** begin Information shown **

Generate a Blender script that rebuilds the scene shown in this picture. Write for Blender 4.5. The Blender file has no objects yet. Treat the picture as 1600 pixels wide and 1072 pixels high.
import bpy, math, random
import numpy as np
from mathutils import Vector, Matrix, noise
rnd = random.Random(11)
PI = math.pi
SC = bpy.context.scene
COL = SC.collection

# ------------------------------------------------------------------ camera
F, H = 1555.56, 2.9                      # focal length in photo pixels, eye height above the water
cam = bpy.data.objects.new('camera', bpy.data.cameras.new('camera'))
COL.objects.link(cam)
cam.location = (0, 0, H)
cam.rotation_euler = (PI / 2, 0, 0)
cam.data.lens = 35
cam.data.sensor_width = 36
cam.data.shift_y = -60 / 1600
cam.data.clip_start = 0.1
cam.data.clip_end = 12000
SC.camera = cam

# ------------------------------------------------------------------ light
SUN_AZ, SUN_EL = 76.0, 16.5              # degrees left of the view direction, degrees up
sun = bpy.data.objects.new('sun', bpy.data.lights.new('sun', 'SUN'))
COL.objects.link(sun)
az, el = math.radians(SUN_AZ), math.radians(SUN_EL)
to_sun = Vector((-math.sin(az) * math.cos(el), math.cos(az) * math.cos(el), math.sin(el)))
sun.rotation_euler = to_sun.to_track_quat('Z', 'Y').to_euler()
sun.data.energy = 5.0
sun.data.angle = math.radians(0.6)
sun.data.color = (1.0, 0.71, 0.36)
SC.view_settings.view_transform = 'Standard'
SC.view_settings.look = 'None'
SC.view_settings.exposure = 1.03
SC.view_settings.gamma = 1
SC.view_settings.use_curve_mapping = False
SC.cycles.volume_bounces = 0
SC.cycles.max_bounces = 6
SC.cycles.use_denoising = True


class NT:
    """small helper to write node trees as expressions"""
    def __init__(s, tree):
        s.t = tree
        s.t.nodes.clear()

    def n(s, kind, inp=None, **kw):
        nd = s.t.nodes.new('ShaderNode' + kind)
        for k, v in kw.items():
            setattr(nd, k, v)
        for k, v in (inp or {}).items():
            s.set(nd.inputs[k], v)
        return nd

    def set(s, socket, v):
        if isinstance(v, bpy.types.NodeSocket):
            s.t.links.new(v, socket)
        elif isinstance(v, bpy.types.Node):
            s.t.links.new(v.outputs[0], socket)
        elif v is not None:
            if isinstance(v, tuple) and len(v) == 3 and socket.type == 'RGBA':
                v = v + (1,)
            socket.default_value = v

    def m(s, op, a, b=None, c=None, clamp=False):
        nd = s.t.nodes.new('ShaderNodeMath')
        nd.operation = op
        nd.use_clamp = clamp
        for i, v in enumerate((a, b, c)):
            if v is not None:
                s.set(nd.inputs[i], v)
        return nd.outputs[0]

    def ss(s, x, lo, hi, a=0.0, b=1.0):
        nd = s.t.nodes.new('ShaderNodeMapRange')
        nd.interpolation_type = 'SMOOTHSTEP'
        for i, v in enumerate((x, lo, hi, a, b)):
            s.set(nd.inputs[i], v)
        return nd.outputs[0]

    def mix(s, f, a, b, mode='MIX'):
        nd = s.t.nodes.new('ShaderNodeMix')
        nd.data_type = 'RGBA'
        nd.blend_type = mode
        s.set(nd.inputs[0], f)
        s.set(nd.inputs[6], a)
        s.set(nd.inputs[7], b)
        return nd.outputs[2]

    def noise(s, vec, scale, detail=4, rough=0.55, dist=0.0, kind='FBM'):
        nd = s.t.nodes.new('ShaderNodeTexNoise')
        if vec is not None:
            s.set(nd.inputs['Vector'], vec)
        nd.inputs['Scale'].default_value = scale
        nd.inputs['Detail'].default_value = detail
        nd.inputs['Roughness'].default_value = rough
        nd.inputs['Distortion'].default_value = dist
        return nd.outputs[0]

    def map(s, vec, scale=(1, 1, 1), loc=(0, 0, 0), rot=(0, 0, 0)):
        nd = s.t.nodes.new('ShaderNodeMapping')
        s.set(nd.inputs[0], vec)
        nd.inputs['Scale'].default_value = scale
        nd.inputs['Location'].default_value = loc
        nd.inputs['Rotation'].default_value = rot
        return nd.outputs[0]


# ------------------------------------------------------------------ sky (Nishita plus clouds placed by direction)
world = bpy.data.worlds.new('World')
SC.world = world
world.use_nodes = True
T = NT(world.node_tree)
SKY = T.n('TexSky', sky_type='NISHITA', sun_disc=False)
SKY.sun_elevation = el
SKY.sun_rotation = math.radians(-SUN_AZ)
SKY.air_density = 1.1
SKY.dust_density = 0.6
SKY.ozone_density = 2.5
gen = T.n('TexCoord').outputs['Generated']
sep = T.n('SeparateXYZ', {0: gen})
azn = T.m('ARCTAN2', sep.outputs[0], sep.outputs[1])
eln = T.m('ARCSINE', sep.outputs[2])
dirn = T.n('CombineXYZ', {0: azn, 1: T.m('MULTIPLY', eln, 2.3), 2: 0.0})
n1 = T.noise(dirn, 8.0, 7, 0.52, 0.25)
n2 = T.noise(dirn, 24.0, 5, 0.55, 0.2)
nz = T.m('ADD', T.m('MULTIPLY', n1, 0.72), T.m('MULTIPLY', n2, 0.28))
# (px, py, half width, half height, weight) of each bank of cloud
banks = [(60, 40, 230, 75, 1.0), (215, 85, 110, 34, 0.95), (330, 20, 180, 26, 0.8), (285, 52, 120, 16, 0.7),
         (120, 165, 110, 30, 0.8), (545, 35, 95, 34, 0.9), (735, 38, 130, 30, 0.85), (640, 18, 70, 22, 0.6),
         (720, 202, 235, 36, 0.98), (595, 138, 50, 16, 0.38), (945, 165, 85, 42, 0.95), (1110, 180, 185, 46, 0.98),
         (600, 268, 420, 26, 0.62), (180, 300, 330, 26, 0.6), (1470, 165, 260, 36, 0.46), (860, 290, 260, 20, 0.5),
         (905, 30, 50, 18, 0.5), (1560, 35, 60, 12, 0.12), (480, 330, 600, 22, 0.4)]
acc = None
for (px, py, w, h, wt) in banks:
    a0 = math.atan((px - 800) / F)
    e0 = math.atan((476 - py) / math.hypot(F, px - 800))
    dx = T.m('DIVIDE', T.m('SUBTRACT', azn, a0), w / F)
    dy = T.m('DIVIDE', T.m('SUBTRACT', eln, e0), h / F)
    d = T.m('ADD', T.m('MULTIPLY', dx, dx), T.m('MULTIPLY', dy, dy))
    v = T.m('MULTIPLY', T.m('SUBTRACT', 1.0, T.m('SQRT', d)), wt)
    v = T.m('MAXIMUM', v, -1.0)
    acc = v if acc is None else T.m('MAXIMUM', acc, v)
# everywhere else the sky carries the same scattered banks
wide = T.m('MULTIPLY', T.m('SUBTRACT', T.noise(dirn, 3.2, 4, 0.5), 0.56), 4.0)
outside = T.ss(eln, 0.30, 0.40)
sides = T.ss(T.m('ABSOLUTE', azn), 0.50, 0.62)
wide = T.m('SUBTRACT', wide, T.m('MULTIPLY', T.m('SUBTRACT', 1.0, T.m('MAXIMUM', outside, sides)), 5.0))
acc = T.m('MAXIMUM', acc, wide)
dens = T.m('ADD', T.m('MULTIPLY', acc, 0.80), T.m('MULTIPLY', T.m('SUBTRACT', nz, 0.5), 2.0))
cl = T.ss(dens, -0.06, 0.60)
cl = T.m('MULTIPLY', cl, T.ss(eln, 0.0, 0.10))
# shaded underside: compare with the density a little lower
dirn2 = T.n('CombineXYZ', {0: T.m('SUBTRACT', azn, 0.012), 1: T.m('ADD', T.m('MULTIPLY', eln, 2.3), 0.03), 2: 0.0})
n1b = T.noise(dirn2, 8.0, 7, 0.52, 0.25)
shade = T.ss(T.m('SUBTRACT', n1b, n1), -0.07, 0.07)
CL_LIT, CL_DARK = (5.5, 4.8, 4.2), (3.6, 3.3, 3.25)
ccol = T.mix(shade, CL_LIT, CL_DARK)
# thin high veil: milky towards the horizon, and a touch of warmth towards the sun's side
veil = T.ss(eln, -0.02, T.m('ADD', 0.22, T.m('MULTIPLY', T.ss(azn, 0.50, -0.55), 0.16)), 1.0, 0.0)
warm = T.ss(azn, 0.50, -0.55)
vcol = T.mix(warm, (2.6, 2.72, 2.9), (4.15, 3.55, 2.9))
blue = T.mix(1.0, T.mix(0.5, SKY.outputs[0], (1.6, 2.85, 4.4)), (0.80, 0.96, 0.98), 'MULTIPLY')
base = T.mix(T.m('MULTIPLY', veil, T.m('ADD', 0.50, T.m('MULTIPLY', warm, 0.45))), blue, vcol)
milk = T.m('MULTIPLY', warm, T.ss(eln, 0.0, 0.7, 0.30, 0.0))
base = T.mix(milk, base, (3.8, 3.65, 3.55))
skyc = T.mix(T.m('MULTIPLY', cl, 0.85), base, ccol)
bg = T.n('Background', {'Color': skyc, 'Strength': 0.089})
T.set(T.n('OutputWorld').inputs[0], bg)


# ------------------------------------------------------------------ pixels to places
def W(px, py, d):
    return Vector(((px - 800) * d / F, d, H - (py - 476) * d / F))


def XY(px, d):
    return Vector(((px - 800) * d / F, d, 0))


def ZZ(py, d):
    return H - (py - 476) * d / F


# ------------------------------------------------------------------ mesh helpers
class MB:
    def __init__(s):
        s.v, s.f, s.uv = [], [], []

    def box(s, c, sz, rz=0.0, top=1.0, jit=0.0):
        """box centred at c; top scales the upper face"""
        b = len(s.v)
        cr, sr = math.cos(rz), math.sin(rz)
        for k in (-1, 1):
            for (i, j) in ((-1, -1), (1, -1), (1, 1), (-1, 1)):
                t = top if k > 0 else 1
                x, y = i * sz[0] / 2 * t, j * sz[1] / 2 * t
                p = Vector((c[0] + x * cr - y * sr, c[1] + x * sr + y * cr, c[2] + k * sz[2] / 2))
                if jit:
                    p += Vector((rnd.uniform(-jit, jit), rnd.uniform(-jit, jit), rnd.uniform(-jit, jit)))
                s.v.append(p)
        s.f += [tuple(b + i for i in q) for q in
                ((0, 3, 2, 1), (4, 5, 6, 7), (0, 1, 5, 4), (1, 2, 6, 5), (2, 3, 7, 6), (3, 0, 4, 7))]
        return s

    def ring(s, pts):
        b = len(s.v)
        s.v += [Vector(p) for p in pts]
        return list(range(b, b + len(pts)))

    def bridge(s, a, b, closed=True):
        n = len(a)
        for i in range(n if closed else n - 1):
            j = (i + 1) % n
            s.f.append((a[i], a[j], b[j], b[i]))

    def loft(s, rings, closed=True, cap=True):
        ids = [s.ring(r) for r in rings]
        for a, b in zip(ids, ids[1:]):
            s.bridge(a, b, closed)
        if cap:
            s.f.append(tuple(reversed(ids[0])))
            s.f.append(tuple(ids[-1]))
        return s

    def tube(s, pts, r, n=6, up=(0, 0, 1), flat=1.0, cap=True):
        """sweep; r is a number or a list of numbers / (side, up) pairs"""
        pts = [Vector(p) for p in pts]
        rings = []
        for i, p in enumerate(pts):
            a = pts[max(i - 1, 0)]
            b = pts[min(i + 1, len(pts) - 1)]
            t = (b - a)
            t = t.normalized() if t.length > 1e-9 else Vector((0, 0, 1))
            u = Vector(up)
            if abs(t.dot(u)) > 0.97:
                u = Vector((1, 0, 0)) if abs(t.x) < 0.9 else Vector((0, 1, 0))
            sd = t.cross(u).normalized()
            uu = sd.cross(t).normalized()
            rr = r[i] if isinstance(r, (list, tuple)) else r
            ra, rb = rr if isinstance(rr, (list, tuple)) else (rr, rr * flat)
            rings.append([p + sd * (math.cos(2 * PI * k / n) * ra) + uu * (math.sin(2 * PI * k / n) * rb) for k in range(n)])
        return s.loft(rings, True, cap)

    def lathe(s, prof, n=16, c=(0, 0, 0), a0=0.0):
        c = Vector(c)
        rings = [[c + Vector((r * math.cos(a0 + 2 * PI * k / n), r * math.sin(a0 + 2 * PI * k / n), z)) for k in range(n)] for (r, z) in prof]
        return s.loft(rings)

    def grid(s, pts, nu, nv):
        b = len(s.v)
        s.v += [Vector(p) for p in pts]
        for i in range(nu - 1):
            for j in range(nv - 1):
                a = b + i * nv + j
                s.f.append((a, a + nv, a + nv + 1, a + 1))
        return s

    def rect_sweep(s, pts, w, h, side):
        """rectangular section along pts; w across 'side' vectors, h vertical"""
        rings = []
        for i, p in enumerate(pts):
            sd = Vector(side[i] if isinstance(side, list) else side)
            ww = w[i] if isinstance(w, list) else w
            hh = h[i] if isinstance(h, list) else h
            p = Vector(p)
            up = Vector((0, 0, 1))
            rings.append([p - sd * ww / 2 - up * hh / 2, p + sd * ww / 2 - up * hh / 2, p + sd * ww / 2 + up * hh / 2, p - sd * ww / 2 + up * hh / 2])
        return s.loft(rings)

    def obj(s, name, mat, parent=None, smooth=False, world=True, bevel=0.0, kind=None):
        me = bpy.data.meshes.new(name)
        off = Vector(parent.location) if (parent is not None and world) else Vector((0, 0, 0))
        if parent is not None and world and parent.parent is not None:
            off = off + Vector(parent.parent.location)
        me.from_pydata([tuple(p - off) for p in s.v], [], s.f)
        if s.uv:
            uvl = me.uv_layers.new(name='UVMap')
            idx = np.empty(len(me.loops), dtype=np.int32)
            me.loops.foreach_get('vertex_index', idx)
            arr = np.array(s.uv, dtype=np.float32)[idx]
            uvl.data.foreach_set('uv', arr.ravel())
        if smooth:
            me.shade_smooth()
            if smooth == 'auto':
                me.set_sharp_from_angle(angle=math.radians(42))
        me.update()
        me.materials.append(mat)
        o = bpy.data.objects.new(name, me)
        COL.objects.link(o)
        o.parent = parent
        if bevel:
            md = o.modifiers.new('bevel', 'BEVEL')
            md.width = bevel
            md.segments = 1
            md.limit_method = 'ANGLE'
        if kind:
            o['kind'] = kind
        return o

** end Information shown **

* _Set task_: Everything from the first line above through the line that contains "SC.camera = cam" should be duplicated exactly, please, and nothing beyond it.

* _Solved exercise_:
Generate a Blender script that rebuilds the scene shown in this picture. Write for Blender 4.5. The Blender file has no objects yet. Treat the picture as 1600 pixels wide and 1072 pixels high.
import bpy, math, random
import numpy as np
from mathutils import Vector, Matrix, noise
rnd = random.Random(11)
PI = math.pi
SC = bpy.context.scene
COL = SC.collection

# ------------------------------------------------------------------ camera
F, H = 1555.56, 2.9                      # focal length in photo pixels, eye height above the water
cam = bpy.data.objects.new('camera', bpy.data.cameras.new('camera'))
COL.objects.link(cam)
cam.location = (0, 0, H)
cam.rotation_euler = (PI / 2, 0, 0)
cam.data.lens = 35
cam.data.sensor_width = 36
cam.data.shift_y = -60 / 1600
cam.data.clip_start = 0.1
cam.data.clip_end = 12000
SC.camera = cam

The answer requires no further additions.